Il brano è la parte centrale di una unità più ampia, nella quale esso prende il suo senso. L’Apostolo sta affrontando il problema delle divisioni che si manifestano tra credenti ricchi e poveri della stessa comunità(17-22), proprio nel celebrare la cena del Signore, che dovrebbe manifestare invece la loro unità (23-26). Allora egli li esorta a celebrare l’eucaristia nel segno della carità e dell’unità (27-34). La cena del Signore avveniva nel contesto di un pasto di comunione fraterna che precedeva il rito eucaristico vero e proprio. Infatti i benestanti si radunavano per tempo tra di loro e mangiavano e bevevano in abbondanza, arrivavano poi i più poveri che rimanevano isolati e condividevano il poco cibo che avevano, evidenziando così le differenze e le disparità di condizioni. Paolo vede in questa modalità una contraddizione con la cena del Signore che doveva essere invece il segno dell’amore e della solidarietà di Cristo per tutti i suoi discepoli. Ecco quindi l’ammonizione dell’apostolo: “Quando vi radunate non è più un mangiare la cena del Signore… uno ha fame e l’altro è ubriaco”(20-21). A questo punto si inserisce il racconto della cena del Signore che risale all’esperienza di Gesù stesso e trasmessa dagli stessi apostoli testimoni, come testimoniato dallo stesso racconto di Lc 22,19-20, con qualche piccola diversità rispetto ai racconti di Mc e Mt. Nell’Eucaristia la comunità rivive il gesto di Gesù con i suoi discepoli nell’imminenza del suo ‘consegnarsi’, cioè del suo offrire la sua vita per loro. Le parole di Gesù sul pane e sul calice, annunciano il senso della sua morte imminente: essa è il dono totale di Cristo per tutti, il compimento della Nuova Alleanza nella quale Dio ristabilisce la comunione col suo popolo. Il duplice comando di ripetizione invita i credenti a rivivere lo stesso evento nel quale Egli torna ad offrire la salvezza e l’unità della comunità dei credenti, fino al suo ‘ritorno’.

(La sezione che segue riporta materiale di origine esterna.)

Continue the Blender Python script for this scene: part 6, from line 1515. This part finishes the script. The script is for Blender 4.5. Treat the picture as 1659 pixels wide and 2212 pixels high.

Lc 9,11b-17. “Voi stessi date loro da mangiare”.

Una folla ascolta Gesù che parla del Regno. L’annuncio è così appassionante per gli uditori che non si accorgono che il ‘giorno cominciava a declinare’. I Dodici dicono a Gesù: “Congeda la folla perché vada nei villaggi vicini e nelle campagne dei dintorni per alloggiare e trovare cibo: qui siamo in una zona deserta”. I Dodici avevano letto che nel deserto Dio aveva sfamato un popolo numeroso (Es 16; Nu 11), e che il profeta Eliseo con 20 pani aveva sfamato 100 uomini (2,Re 4,42-44). Ma non pensano ancora che Gesù possa ripetere quei prodigi narrati nelle Sacre Scritture. Gesù li stupisce dicendo: “Voi stessi date loro da mangiare”. Viene loro spontanea l’obiezione: “Non abbiamo che cinque pani e due pesci, a meno che non andiamo noi a comprare viveri per tutta questa gente”. Questo modo di narrare di Luca interpella anche noi lettori, che anche oggi faremmo le stesse obiezioni, per la loro e nostra scarsa conoscenza e esperienza di Gesù. Ma Gesù sta rivelandosi gradualmente ai discepoli. I discepoli sono invitati a tirar fuori il poco che hanno riservato a se stessi e metterlo a disposizione di tutti, poi il Signore farà tutto il resto. Ora però la narrazione dell’accaduto usa il linguaggio che Gesù ha usato nell’ultima cena: “Prese i pani… li benedisse… alzò gli occhi al cielo… li spezzò… li dava ai discepoli…”, con l’aggiunta: “perché li distribuissero alla folla”. Gesù ha annunciato il Regno di Dio e spezzato il pane del suo corpo; dopo di lui i discepoli sono invitati a offrire quei doni del Signore agli uomini. Così l’Eucaristia continua ad essere anche oggi: “sacramento di amore, segno di unità, vincolo di carità, convito pasquale, nel quale si riceve Cristo, l’anima viene ricolmata di grazia e ci è dato il pegno della gloria futura” (Costituzione Liturgica S. C., cap. II).